Streeting resigned as Deputy Leader in May 2015, shortly after being elected Member of Parliament for Ilford North. Whilst he remained a backbench councillor following his election to Parliament, he chose not to claim his councillor allowance. Streeting did not stand for re-election after being elected to Parliament, and ceased to be a councillor on 3 May 2018.
Parliamentary career
Backbenches (2015–2020)
At the 2015 general election, Streeting was elected to Parliament as MP for Ilford North with 43.9% of the vote and a majority of 589. After being elected to Parliament, Streeting was elected Honorary President of the British Youth Council. In April 2016 Streeting criticised the Labour Party for refusing a £30,000 donation from McDonald's. According to Labour, the refusal was due to the company's poor record on worker's rights and hostile stance towards trade unions. Streeting campaigned in favour of the United Kingdom remaining in the European Union in the run-up to the 2016 EU membership referendum. He later campaigned for a People's Vote, a campaign group calling for a public vote on the final Brexit deal between the UK and the European Union.At the snap 2017 general election, Streeting was re-elected as MP for Ilford North with an increased vote share of 57.8% and an increased majority of 9,639. Streeting is a vice-chair of the All-Party Parliamentary Group Against Antisemitism, a co-chair of the All Party Parliamentary Group on British Jews and a supporter of Labour Friends of Israel. He is also a co-chair of the All-Party Parliamentary Group on British Muslims and a supporter of Labour Friends of Palestine and the Middle East.

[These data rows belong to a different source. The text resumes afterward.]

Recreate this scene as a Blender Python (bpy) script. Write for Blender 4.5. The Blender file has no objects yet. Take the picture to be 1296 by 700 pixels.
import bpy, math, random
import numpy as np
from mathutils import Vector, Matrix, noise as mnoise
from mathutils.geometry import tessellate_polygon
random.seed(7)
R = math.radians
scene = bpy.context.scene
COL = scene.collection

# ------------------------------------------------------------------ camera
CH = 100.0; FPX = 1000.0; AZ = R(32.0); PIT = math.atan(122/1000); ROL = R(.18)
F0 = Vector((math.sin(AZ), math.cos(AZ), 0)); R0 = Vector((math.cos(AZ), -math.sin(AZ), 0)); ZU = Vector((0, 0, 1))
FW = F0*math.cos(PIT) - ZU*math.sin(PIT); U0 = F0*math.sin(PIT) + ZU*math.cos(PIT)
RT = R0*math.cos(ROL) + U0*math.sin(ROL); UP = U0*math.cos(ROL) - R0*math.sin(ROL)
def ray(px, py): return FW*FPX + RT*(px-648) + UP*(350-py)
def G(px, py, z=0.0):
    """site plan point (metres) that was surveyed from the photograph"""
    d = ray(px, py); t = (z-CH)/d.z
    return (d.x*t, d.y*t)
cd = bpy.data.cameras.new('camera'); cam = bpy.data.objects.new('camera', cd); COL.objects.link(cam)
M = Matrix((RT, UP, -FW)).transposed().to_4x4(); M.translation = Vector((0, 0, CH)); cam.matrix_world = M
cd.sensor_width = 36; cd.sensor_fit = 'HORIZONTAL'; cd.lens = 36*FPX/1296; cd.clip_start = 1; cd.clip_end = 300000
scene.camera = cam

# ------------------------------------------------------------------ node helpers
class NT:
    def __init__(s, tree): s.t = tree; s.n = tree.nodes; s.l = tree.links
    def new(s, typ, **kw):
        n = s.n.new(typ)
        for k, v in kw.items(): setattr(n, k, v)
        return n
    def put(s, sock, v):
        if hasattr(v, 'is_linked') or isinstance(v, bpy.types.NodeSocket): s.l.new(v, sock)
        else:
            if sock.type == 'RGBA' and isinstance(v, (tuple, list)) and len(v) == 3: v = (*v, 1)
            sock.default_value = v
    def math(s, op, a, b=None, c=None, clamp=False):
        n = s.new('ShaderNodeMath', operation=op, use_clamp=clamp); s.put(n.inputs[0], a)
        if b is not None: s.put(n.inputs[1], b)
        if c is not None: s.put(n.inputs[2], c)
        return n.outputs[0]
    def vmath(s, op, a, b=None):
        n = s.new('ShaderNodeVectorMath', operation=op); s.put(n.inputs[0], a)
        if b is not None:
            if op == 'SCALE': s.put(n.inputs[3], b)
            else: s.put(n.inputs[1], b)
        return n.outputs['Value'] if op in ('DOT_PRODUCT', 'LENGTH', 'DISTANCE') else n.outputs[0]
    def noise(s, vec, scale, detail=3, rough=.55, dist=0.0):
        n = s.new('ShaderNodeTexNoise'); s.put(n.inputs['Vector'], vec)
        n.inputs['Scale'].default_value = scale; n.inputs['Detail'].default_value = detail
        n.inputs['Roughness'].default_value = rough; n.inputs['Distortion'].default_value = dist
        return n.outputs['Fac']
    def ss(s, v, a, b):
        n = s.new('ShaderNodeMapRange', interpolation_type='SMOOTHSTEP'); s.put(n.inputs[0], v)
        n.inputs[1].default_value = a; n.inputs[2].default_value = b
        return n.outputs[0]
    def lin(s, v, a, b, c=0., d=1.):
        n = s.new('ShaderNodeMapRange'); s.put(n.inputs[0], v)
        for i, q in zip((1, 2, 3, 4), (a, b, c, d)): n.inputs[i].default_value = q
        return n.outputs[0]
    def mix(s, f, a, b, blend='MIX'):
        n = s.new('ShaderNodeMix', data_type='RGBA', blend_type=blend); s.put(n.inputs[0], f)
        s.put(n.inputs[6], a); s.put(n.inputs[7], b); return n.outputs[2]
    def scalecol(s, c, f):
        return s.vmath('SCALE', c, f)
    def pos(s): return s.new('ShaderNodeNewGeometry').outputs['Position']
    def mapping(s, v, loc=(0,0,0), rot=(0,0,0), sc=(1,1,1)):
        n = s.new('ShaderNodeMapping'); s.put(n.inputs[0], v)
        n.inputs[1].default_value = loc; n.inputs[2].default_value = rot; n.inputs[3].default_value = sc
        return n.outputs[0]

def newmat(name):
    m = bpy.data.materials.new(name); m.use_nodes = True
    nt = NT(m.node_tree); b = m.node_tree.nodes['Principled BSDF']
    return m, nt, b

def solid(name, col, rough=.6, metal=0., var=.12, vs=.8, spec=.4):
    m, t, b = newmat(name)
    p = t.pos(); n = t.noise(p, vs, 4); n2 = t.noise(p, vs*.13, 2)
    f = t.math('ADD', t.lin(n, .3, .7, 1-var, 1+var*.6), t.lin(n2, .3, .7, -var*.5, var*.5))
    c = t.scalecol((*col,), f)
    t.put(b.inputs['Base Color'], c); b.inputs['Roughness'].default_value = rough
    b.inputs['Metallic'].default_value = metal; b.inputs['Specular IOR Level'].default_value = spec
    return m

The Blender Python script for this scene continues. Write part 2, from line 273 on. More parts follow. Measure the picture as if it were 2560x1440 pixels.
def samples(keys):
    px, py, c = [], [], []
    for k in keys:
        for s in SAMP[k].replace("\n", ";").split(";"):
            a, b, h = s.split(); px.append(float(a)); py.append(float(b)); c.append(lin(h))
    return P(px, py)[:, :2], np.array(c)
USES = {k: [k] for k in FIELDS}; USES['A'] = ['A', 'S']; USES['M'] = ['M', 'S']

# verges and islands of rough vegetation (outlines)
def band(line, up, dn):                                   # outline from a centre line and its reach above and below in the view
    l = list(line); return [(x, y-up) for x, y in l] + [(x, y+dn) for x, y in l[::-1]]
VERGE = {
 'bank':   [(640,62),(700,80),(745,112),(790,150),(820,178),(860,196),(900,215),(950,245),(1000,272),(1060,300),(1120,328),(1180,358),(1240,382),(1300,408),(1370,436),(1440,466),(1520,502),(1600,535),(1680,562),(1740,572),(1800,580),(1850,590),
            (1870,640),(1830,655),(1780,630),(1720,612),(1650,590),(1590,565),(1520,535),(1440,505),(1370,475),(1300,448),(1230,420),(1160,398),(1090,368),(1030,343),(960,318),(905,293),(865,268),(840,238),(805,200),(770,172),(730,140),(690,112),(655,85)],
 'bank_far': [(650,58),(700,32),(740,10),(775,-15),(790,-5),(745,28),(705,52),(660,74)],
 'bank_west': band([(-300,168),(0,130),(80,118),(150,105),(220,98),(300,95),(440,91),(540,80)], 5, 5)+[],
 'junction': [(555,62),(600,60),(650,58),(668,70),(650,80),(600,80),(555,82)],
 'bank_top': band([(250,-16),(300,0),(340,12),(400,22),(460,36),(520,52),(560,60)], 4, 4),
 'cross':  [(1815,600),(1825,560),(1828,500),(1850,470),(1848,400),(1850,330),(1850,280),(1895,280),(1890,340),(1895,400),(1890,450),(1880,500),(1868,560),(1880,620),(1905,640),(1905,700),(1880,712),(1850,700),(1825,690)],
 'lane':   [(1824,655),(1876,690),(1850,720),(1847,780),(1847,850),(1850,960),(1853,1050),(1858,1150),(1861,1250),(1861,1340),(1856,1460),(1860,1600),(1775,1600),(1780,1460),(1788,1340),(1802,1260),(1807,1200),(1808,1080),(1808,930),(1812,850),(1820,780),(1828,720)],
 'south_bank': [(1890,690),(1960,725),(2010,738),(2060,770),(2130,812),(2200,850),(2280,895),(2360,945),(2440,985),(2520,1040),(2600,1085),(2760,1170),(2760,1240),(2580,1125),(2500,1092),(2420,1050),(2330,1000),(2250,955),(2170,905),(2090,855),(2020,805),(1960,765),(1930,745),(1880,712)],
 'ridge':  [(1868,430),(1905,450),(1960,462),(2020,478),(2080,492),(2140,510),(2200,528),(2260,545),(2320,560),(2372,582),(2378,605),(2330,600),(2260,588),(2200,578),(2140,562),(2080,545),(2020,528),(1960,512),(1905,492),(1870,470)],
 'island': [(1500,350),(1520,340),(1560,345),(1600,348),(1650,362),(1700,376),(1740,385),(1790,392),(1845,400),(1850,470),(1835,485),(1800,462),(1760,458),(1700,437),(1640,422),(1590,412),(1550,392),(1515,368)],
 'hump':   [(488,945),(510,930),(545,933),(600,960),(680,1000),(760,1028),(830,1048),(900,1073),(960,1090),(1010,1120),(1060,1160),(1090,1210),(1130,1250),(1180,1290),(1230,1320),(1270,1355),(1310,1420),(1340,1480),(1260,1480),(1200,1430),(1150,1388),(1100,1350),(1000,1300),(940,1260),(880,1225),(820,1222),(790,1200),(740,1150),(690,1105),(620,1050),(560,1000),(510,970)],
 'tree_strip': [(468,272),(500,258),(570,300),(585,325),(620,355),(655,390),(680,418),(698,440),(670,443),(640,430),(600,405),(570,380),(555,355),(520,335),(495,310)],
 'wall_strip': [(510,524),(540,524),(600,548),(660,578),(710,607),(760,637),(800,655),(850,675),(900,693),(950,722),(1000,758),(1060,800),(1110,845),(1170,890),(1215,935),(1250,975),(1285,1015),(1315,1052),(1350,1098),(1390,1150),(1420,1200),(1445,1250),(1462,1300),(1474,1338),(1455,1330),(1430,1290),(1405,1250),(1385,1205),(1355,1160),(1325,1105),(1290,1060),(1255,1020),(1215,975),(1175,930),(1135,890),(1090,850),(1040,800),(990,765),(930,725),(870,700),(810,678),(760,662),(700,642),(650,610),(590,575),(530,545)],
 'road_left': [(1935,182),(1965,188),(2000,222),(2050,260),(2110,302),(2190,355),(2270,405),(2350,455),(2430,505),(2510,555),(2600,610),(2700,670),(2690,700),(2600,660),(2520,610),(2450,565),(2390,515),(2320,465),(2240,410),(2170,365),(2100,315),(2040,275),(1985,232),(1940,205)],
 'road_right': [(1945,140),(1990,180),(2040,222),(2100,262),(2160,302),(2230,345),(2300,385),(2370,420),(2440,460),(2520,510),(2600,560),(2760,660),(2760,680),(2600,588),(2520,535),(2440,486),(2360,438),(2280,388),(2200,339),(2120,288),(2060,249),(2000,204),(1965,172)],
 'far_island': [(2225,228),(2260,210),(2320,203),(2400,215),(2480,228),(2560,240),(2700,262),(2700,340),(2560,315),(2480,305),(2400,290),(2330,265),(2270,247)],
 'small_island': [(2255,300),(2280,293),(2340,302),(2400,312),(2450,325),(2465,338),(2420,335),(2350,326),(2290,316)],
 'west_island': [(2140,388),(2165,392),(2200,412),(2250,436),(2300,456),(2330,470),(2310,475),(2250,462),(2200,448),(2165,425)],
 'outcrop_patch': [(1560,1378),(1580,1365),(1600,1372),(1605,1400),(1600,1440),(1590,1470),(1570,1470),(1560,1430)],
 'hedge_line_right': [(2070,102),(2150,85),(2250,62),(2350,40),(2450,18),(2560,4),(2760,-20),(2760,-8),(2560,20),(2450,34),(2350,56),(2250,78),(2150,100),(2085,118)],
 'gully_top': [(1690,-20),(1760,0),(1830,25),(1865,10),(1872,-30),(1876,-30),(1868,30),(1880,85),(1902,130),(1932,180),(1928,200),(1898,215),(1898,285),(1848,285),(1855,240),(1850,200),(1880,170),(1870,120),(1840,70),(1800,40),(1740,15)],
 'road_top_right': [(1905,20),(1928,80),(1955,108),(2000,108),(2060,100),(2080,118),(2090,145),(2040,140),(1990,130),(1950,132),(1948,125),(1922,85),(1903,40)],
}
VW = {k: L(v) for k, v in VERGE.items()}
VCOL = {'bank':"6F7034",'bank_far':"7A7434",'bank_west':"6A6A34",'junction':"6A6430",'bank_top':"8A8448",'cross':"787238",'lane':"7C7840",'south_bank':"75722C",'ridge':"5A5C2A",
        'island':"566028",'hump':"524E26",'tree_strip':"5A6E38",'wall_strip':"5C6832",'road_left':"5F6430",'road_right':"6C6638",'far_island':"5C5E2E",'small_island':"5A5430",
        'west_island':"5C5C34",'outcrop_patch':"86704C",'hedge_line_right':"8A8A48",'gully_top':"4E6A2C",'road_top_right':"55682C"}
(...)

In September 2018, he held the last in a series of London-wide consultations to create the Working Definition of Islamophobia. In July 2018, Streeting called for "targeted economic sanctions" against Israeli settlements in the West Bank in response to the Israeli government "grossly infringing on the human rights of Palestinians". In July 2019, Streeting was reported in the media as using abusive language towards a non-Jewish antisemitism campaigner.
Shortly before the 2019 general election, Streeting told a Labour First meeting that the party faced electoral oblivion in any snap poll due to the leadership's poor handling of Brexit and allegations of antisemitism. At the election, Streeting was again re-elected, with a decreased vote share of 50.5% and a decreased majority of 5,198. Following Labour's defeat in the general election, Streeting nominated Jess Phillips and Rosena Allin-Khan in the 2020 Labour Party leadership and deputy leadership elections, and, after Allin-Khan did not win, subsequently endorsed Ian Murray for the deputy leadership.